The exception was The Last Place, a fast-paced page-turner in which Tess herself becomes a killer’s target. That book was so good, it left me waiting for the next Monaghan effort, and the wait is over. And well worth it, I’m glad to say. By A Spider’s Thread is the newest Tess Monaghan book, and the best I’ve read so far. In Spider’s, Tess acquires a client, wealthy furrier Mark Rubin, whose wife and children have simply disappeared.
Rather, it seems that Rubin’s wife, Natalie left of her own accord, taking the children with her, but he has no idea why. The ever-skeptical Tess, fresh from her own close call, at first question’s Rubin’s abilities as a husband, then starts to suspect something more sinister is at foot. As in Last Place and Secret, Lippman shifts viewpoints throughout the book. Tess and her case are the focus, but we also see the story from the perspective of Natalie, her oldest son Isaac (who knows something is up) and Zeke, the somewhat sinister man that they’re traveling with.
The effect of shifting the viewpoints is that the reader is never quite aware what the real story is up until the end. Twists and turns abound, but not in a cheap way. Lippman’s twists grow out of the characters, so they always seem honest and earned.
Tess, meanwhile, is blessedly still a bit of a mess – professionally competent, but also struggling with her fear of committing to her ardent boyfriend, Crow, and with the impending marriage of her Aunt Kitty to her sometimes-work-associate Tyner Gray. And we also get another priceless scene of Tess, before Rubin hires her, doing some rather un-glamorous detective work – this time dumpster-diving to find evidence for a divorce case.
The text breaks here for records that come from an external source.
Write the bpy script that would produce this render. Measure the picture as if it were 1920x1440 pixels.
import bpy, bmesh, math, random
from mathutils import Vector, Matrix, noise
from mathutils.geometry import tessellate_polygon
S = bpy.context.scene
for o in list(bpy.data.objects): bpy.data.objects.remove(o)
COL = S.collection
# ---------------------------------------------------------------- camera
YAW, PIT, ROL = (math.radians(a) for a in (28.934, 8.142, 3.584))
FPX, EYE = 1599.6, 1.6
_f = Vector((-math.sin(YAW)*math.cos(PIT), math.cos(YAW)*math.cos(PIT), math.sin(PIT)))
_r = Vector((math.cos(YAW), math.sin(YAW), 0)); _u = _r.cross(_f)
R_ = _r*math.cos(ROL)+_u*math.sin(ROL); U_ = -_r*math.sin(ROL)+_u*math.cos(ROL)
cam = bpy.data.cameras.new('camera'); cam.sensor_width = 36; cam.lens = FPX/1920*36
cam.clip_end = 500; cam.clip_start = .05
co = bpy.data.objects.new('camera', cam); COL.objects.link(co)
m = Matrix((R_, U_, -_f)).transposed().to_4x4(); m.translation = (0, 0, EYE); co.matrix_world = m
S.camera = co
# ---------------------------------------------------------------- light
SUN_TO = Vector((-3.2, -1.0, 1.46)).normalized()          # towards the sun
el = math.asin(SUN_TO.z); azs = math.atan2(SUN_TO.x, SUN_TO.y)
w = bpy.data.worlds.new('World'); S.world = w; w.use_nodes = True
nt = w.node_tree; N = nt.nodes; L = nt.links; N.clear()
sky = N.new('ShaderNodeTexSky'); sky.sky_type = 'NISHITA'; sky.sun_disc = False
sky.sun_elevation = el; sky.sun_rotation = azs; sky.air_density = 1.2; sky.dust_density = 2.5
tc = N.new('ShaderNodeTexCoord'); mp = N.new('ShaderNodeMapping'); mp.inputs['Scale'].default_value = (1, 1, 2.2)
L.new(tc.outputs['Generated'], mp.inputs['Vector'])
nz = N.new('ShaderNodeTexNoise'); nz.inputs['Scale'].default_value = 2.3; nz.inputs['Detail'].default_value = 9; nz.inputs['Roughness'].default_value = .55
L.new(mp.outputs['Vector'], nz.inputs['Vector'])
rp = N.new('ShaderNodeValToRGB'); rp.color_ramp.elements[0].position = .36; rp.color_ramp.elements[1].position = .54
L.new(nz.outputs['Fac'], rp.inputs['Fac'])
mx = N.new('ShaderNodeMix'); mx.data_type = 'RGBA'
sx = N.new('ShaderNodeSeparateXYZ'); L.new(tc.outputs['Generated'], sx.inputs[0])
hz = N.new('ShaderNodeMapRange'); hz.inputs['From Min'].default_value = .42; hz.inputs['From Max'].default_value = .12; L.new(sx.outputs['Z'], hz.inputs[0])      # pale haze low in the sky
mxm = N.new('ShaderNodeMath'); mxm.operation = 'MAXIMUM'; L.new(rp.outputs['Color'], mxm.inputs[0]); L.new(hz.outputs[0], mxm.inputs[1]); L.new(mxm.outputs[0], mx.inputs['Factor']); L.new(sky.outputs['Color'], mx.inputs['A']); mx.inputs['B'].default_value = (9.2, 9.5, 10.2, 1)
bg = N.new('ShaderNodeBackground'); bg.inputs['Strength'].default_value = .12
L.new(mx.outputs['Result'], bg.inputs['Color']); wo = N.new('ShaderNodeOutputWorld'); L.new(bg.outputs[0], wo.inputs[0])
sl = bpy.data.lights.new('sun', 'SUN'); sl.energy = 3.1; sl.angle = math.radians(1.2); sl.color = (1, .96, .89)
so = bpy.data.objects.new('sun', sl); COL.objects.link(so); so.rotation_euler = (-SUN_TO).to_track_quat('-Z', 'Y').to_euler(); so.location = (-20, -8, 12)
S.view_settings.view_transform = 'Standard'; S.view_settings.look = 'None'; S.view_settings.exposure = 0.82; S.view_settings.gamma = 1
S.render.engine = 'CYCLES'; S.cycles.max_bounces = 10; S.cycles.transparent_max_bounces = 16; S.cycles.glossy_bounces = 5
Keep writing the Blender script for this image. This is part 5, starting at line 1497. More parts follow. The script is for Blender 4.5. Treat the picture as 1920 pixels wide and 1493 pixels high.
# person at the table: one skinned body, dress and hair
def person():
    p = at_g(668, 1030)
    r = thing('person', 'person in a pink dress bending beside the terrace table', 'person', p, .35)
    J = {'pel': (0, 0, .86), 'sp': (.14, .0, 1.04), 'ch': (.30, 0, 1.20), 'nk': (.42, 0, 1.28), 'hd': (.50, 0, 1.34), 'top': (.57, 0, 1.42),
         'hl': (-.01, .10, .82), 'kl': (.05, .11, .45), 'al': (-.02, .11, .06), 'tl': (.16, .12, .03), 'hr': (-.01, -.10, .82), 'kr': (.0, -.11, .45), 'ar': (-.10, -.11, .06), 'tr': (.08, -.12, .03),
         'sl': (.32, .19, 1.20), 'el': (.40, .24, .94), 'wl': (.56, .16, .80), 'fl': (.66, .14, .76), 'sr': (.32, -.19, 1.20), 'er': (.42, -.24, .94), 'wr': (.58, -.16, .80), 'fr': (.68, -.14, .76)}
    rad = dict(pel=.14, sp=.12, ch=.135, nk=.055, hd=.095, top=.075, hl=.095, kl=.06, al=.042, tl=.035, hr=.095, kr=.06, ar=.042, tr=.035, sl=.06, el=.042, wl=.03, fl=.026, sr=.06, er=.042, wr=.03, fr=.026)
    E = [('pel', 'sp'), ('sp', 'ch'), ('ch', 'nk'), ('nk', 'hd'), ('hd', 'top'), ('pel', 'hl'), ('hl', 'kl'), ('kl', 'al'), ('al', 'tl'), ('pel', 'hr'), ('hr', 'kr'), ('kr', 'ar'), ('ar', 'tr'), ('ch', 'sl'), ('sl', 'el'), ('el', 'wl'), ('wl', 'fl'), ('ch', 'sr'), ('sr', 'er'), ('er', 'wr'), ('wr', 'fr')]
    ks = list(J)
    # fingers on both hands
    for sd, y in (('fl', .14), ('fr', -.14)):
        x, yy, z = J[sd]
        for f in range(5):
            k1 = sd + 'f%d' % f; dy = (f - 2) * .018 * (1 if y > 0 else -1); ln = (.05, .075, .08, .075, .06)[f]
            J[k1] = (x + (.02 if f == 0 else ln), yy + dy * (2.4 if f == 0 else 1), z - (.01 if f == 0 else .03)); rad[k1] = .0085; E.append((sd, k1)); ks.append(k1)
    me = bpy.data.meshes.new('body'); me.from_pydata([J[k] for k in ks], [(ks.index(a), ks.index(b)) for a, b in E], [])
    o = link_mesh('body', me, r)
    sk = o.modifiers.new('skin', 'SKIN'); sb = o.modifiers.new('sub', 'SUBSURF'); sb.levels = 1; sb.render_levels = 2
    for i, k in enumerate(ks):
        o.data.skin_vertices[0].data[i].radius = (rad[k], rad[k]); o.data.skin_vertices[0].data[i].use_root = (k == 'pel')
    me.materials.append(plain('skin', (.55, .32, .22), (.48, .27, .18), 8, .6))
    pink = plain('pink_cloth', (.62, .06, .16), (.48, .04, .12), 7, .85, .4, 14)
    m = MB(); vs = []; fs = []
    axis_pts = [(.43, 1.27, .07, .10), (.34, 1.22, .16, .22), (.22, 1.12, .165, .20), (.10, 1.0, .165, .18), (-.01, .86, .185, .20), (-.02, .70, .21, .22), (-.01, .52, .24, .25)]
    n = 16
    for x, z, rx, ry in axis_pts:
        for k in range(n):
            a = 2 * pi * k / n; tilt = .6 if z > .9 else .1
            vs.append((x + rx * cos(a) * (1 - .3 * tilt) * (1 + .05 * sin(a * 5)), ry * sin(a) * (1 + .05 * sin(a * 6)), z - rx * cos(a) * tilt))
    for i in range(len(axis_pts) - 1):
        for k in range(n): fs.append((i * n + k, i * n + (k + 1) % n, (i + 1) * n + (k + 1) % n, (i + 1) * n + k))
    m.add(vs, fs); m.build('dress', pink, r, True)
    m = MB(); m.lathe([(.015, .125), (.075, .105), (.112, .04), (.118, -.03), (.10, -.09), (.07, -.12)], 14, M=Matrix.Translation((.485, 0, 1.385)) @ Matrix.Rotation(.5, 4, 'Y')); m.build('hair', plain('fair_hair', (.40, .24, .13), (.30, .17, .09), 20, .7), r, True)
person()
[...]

Lippman has created a great character in Tess, tough but undeniably human. Alas, we see precious little of my other favorite character in the series, Tess’s icy but good-hearted pal Whitney Talbot, who shows up only briefly. Still, Lippman’s gift for creating memorable people still shines, with the remarkably complex Mark Rubin a standout.
Spider’s doesn’t surpass the excellent Every Secret Thing, but it does equal that book, and, more importantly, leaves me eager for Tess Monaghan to make her next appearance.